In “Dark Rain Clouds Be My Messengers,” the eighth song in Andal’s Nacciyar Tirumoli translated by Priya Sarukkai Chabria and Ravi Shankar, Andal addresses the rain clouds. She incorporates the ancient Indian literary tradition of entrusting nature with a message to one’s beloved. “Your great black body is cleaved / By springing lightning,” Andal sings. Her voice weaves through her description of Lord Vishnu, rich in natural imagery, and I find myself wondering whether these lines describe the rainclouds or hint at a description of Vishnu himself, who is also said to have skin the colour of rainbearing clouds. I wonder if Andal is so immersed in her love for Vishnu that she finds herself wandering into these indistinguishable layers of meaning. Chabria couples this with a scattering of words, a shadow of the combined poetic voice: thundering your name, it reads.
Andal was a ninth century Tamil mystic poet who fell in love with the god Vishnu. She is worshipped as one of the twelve Vaishnava saints known as the Alvars. Chabria’s and Shankar’s translation takes songs that I have heard in congregational worship and complements them with a new, contemporary familiarity.

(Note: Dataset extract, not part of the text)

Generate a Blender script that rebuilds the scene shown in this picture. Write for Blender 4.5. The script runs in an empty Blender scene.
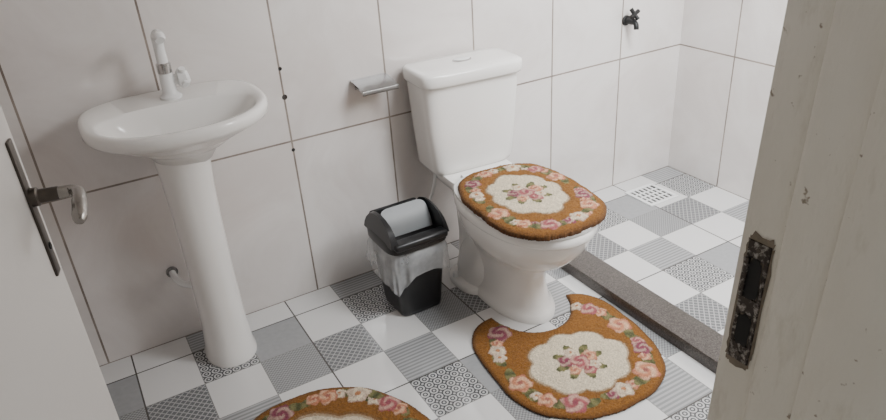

The collection constantly negotiates the concept of familiarity. Andal familiarises the unfamiliar. Each song in Nacciyar Tirumoli closes with a kind of devotional refrain that promises the one who recites these verses a path to Vishnu himself. “Those who with true devotion house these pure / Tamil verses in their hearts and sing them will forever / Be showered with grace by Vengadam’s lord,” Andal voices. Having learned to perceive this refrain in a devotional sense, an essentially poetic interpretation captivates me. Reading it through both layers affirms to me that Andal is taking me across the unfamiliar terrain of being rapturously in love with Vishnu. However, there is also an inherent familiarity for me, conveyed through the images that Andal invokes. She negotiates intimacy by channeling the overwhelmingly romantic and devotional through the lens of the comforting natural world.
Andal describes her god and her unbearable love through images that evoke her surroundings. In “White Conch from the Fathomless Sea,” she wonders aloud, “Camphor aflame? Or budding lotuses? What is / the scent of his sacred breath?” I wonder if Andal herself understands god through nature or if she is using these metaphors for me. Her love and instinctive incorporation of nature into her song-poetry is so implicit that it almost does not bear spelling out. The Kuyil bird, the conch, the rainclouds, the flowers are her confidantes. There is a lingering sense that she has fallen in love with nature long before she has fallen in love with Vishnu – the intimacies of the two grow alongside each other. “White conch whirled / from the ocean of time, like you I long to sip / from Madhavan’s coral lip,” she sings of her longing, infusing the arresting beauty of nature with a beautiful eroticism.
Here, the natural world is as much a medium as poetry is. Chabria uses language to familiarise the unfamiliar the same way Andal uses nature. The fragmentation of thought inherent to fervour is reflected in Chabria’s form. There are scattered words that complement verse translation; there are lines that defy grouping and there are italics that sound different in my head when I read them. Sometimes they flow from each other, sometimes they do not. Chabria draws the challenging concept of ancient poetry closer to me in an almost temporal sense.
There are times I am left wondering, of the images and emotions Andal invokes, which one is the familiar figure and which the unfamiliar one – am I more familiar with “the discus / Hissing flame;” or the fire she feels within herself in “The Song to Kamadeva, God of Love”? Is a mythological familiarity informing a poetic one or the other way around? Am I more familiar with nature than I am with myself?
The natural imagery in her poetry is not rife with a tone of discovery. Nor does she draw philosophical conclusions on her intimacy with nature. There can be no intimacy, Andal seems to say, if you are one with nature. In the poetic tradition I witness in this collection, there is no difference between nature and poetry. It is an instance of eco poetic tradition that is part of ethnic heritage and here, nature has never been a subject of poetic attention, it is the medium of everything. And Andal sings, “Black clouds forking argent paths / go tell the Knowing One of the ways / of love.”